Puis le disque… On dirait que j’ai le goût de dire Kate Bush. Il y a comme quelque chose dans sa façon de voir l’écriture, justement, ses arrangements, de ne pas avoir peur d’être grandiose. Je dirais donc Hounds of Love de Kate Bush.
LFB : Dernière question qui n’a rien à voir avec ce dont on vient de parler, mais l’été s’en vient, ça sent la crème solaire, ça sent les vacances. Et puis pendant les vacances, il y a aussi les amours de vacances. C’est quoi ton souvenir le plus marquant d’amour de vacances, et la chanson que tu mettrais en bande-son sur ce souvenir ?

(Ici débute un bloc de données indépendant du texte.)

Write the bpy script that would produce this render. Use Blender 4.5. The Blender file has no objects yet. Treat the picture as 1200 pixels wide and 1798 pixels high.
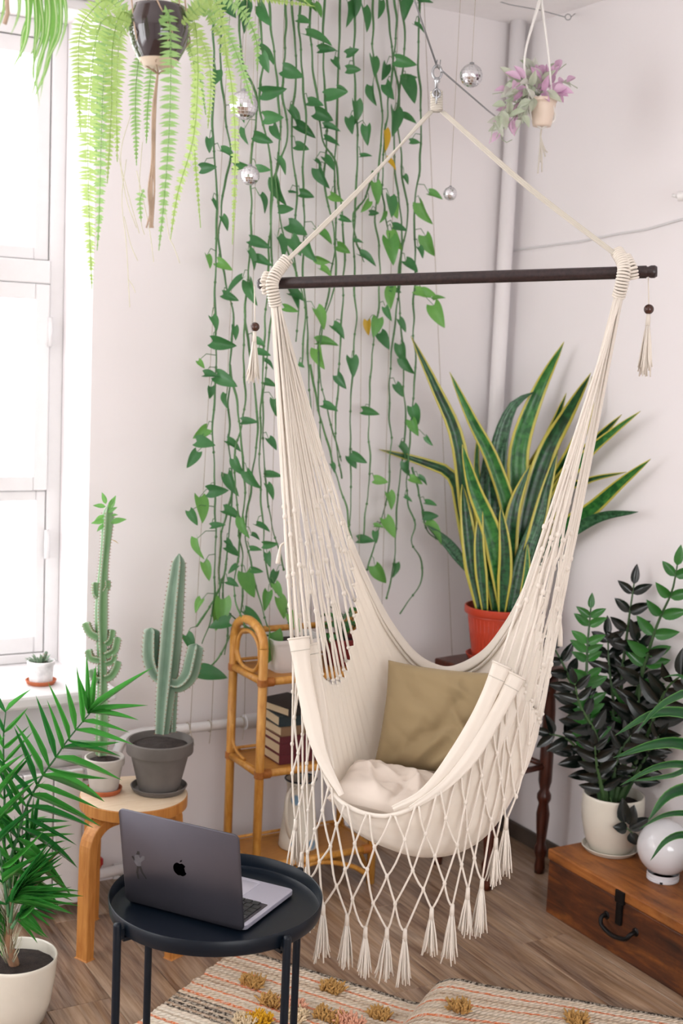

Lou-Adriane Cassidy : Ok, ok, j’ai tout de suite. C’est mes débuts avec mon copain, qui étaient pendant la tournée de Hubert Lenoir, la tournée Darlène, c’est très marquant et positivement et négativement.
On a vécu beaucoup d’émotions très, très fortes à ce moment-là. Je pense que personne n’était outillé, mais en même temps, ça a fait une espèce de passion dévorante très marquante pour moi du haut de mes 21 ans.
La chanson, c’est You Get What You Give de New Radicals, qui est une chanson qu’on écoutait dans la van très fort, très souvent et qui me fait voyager à chaque fois que je la réécoute. Il y a une adolescence, justement, dans cette chanson-là. Je trouve que You Get What You Give, c’est un leitmotiv de vie. Il faut donner pour recevoir. C’est quelque chose qui m’inspire beaucoup.
LFB : Merci beaucoup Lou-Adriane pour tes réponses et pour ton temps !
Lou-Adriane Cassidy : Merci à vous autres.